Sally Leaf, chairman of the tribe's claims committee, said Wednesday that she and another committee member - the only two members who were at the Tribal Operations Center in Grove when Chief Paul Spicer served notice of the change - were asked to leave the building.

“He presented the letter and told us that we needed to gather all of our personal items and vacate the building because the locks will be changed and we will not be allowed back in,” Leaf said.

But, four of the five committee members regrouped at the site, gathered some supporters together and decided to stage a sit-in until they knew that their records were safe.

Spicer called the action a “seizure of tribal property” and “another attempt by a dissident group of 40 to 50 tribal members who refuse to accept defeat.”

The claims committee, a five-member board established by resolution in 1985, is responsible for disbursing financial assistance to tribal members in need, according to Leaf.

“We as a committee are unbiased and we try not to get involved in the politics,”

Leaf said. “We are here to help the people.”

As of late Wednesday, the Bureau of Indian Affairs had been called to the scene and was waiting on direction regarding the removal of tribal documents from the Tribal Operations Center in Grove where the committee houses its records.

“They are still out there,” Spicer said shortly before 9 p.m. Wednesday. “Me and the people that are aligned with me left the scene.”

Leaf said the plan was to move the records to a secure location and resume the task of evaluating applications for assistance, once the group is available to set up an office.

“Our role is to assist tribal members with social service which includes eye, dental and hearing assistance,” Leaf said. “We also have an emergency fund that allows us to provide financial assistance for home repairs … or if a member has lost their job, we help them financially.”

The committee serves all of the 4,000-plus members nationwide and processes an estimated 400 to 500 applications a month, according to Leaf.

Spicer said the committee has not been disbanded and was not asked to leave the building, but that the tribe's business committee did restrict the authority of the committee - limiting the funds available to the group to what he said was initially provided to them by resolution in 1985.
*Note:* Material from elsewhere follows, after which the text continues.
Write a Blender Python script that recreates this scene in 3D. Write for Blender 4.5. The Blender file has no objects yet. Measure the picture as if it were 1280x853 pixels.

That resolution, according to Spicer, allowed the claims committee to issue checks drawn only on the interest generated from a claim paid by the State of New York - a figure that could not been confirmed by the News-Record.

“This is a move to stop the bleeding,” Spicer said, alleging that the committee had previously over-stepped its authority and disbursed funding outside of what was authorized.

Additionally, the committee members' $1,000-per-month stipend has been reduced to $125, according to the letter presented by Spicer.

The chief said that the stipend alone will exhaust two-thirds of the money available for use by the committee, leaving the group about $3,500 to dispense to tribal members.

Spicer said the welfare committee will take up any shortfall in funding assistance.

“This is all just political … ” Leaf said. “But, we have work to do. There are still applications here that we have not looked at. If we don't, there are people who will not get their money.”

A welfare committee will be appointed today that will take on the bulk of the responsibility previously held by the committee, according to Spicer.

Leaf said the claims committee had no warning of plans to restrict its authority and was taken by surprise when Spicer annouced the change.

As of late Wednesday, the committee had allegedly left the tribal center after BIA officials secured the committee's documents.